In many ways, the 2013 Power Policy represented a departure from previous policies. While, its main goal/aim was to eliminate the generation shortfall by adding around 10000 MW of new capacity by 2018, the Policy included a few other goals: reduced reliance on imports for power generation, lowering average generation costs to below 10 US cents/kWh, competitive bidding for new capacity especially for RE projects, and reducing power transmission and distribution losses to below 10%. It also stressed the need for enhanced private sector participation in the power sector.

Against this set of objectives, the Policy has achieved its main goal – and power shortages appear to be over or will be in the very near future. But this success is also largely due to public sector (or direct Government) investment in new capacity and increased private sector involvement in power remains somewhat elusive. The recent lowering of generation costs is also due to external factors – decline in oil prices, reduced RE equipment costs, etc.
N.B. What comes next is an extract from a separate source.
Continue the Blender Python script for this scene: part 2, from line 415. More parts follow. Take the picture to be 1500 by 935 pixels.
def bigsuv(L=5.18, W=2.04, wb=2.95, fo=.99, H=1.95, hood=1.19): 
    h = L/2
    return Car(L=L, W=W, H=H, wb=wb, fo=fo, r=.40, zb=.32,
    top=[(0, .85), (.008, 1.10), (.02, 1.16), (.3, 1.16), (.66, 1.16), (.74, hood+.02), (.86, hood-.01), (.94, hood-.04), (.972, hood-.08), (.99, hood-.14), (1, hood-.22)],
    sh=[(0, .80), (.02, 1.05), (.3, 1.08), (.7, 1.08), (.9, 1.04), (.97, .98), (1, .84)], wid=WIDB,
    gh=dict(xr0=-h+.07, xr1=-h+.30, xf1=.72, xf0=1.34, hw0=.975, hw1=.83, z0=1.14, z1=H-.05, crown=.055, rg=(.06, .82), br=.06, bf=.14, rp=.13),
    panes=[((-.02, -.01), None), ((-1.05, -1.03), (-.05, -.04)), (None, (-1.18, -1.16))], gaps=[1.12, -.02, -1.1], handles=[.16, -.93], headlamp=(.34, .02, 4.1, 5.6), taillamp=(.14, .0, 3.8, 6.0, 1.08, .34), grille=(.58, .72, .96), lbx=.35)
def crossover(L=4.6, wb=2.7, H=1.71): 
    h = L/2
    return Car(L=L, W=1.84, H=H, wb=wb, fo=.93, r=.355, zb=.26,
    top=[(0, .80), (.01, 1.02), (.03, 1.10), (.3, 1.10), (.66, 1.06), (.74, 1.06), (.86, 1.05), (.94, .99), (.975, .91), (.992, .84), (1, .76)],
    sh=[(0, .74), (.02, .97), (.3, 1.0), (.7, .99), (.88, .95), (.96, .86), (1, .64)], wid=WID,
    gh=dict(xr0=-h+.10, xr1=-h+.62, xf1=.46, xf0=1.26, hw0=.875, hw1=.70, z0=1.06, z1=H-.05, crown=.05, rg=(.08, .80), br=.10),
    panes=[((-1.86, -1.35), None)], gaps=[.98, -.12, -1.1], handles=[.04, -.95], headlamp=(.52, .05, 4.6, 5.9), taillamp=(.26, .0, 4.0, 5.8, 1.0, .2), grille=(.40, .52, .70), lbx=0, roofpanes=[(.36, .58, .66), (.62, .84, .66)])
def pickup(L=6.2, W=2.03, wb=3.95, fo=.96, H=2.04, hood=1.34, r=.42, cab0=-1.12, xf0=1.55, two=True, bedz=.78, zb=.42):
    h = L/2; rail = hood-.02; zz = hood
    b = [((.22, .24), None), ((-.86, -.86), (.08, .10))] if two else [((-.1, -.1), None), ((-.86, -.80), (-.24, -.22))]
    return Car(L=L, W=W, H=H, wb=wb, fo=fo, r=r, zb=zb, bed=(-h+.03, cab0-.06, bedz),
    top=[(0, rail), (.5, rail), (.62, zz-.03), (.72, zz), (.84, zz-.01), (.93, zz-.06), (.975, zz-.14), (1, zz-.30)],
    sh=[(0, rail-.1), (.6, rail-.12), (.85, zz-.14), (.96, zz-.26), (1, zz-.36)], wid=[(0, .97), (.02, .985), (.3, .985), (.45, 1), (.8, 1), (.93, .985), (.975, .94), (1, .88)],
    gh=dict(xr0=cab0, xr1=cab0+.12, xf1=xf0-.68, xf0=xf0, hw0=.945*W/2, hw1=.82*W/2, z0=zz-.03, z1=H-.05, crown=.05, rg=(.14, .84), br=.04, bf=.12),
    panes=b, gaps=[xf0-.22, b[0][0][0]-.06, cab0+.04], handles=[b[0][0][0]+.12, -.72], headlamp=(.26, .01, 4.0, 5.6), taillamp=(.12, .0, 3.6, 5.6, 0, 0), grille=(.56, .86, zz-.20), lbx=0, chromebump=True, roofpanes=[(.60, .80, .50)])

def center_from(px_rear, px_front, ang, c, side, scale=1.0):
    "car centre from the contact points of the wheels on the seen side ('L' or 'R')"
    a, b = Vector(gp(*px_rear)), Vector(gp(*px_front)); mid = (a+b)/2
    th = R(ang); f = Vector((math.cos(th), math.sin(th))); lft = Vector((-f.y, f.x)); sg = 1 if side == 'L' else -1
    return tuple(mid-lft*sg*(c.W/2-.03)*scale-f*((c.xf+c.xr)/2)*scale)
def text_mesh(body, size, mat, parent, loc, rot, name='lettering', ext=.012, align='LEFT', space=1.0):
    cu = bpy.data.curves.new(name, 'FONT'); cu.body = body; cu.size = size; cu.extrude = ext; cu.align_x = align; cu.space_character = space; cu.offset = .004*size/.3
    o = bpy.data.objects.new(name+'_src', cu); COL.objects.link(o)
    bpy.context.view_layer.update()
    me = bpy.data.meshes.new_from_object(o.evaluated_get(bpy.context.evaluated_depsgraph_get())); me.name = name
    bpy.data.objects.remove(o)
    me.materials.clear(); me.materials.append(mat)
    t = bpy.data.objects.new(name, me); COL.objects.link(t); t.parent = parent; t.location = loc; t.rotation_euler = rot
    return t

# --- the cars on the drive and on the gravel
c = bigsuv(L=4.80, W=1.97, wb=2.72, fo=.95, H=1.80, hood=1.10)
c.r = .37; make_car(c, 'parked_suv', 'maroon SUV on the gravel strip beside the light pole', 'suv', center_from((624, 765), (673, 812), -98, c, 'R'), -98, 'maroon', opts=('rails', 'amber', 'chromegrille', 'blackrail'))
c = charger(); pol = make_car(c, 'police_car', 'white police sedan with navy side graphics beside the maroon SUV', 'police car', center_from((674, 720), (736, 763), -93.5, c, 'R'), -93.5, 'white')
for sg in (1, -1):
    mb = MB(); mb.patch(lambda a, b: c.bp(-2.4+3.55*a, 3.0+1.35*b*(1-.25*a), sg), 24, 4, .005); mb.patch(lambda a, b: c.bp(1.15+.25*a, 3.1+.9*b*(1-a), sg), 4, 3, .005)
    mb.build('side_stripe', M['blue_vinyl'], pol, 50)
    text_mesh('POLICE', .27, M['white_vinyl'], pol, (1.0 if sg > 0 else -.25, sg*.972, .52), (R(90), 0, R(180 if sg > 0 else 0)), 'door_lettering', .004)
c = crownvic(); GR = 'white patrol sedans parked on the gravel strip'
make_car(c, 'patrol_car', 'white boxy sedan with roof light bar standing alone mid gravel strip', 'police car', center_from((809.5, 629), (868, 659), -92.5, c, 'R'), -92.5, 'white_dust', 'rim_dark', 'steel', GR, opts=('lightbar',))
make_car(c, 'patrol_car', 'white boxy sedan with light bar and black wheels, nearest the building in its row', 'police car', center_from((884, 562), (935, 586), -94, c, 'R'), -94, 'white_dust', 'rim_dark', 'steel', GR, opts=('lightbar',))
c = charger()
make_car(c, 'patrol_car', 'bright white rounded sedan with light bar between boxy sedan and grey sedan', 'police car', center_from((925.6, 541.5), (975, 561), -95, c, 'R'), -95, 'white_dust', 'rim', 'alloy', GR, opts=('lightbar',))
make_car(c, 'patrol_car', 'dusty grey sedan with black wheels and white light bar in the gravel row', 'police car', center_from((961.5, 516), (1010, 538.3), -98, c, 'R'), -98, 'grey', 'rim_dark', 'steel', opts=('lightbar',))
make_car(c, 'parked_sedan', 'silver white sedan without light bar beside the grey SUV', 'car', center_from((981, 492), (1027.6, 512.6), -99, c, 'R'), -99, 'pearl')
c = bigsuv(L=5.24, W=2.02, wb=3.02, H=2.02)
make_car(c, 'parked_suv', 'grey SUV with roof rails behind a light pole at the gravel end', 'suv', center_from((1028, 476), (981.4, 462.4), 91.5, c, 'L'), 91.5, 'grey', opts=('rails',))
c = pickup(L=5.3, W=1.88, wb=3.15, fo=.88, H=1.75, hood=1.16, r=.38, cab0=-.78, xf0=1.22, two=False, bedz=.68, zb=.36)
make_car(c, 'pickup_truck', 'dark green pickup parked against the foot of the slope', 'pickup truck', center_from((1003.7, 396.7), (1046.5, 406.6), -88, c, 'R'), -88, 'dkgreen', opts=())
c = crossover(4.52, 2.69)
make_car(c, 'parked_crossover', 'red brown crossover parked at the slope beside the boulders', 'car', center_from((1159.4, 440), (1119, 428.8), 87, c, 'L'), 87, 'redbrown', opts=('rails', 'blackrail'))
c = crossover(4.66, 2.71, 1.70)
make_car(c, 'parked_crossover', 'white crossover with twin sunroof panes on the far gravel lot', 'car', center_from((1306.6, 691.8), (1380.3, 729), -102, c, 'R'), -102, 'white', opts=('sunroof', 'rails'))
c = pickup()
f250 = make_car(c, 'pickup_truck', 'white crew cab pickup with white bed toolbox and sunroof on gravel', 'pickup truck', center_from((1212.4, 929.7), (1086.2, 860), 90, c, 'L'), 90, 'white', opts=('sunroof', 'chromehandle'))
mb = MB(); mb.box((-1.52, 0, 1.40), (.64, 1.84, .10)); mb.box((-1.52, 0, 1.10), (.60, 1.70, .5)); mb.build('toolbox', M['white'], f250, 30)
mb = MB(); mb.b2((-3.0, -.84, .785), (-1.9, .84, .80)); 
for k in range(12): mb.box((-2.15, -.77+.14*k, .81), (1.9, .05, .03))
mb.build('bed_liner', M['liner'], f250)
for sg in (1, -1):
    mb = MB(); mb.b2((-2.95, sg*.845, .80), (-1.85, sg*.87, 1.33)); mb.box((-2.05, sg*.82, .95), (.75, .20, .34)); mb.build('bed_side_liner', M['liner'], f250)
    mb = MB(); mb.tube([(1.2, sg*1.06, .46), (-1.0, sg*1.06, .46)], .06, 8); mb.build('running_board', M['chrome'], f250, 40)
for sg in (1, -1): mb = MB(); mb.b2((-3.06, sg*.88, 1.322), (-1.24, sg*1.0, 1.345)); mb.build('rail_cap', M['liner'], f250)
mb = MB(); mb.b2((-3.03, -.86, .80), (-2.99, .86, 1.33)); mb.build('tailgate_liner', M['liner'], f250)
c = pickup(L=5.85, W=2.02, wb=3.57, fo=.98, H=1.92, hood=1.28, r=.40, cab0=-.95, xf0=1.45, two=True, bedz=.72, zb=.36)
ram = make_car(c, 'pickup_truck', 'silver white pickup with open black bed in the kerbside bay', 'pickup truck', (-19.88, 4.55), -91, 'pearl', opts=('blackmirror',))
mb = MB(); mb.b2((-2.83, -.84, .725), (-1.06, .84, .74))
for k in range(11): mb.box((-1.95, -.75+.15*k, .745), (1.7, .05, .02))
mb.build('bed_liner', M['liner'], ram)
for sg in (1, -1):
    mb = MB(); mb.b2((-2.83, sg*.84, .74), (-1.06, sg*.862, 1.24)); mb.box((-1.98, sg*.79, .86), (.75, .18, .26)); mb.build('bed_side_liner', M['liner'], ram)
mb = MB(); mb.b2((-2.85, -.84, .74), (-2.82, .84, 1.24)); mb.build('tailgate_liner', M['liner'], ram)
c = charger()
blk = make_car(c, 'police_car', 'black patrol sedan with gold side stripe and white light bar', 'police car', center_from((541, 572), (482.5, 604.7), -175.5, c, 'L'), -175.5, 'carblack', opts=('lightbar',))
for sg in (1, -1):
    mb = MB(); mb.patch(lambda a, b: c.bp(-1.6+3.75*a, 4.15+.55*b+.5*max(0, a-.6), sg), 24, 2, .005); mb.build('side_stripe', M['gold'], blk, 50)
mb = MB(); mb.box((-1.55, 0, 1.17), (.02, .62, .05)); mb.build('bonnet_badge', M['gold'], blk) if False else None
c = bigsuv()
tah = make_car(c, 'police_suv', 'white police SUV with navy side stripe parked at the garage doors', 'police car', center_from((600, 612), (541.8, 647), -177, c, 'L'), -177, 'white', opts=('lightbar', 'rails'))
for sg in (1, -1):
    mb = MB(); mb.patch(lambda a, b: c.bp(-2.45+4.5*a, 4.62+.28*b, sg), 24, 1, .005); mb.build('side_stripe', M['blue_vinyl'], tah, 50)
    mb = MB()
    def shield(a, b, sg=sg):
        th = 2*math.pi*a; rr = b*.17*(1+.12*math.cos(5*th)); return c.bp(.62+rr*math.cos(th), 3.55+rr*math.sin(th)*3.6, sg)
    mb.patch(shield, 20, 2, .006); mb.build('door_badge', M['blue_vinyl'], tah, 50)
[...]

Finally, the provision for bidding (specifically for RE projects) is yet to be tested, but private investors appear to be willing to adopt this development. This will contribute positively to reduce generation costs. But a lot of time has been taken to prepare the bidding documents etc. for this initiative to be put into practice. These delays can deter investments and contribute toward changing the perceptions of investors – who may start adding premiums in their bid prices to accommodate delays.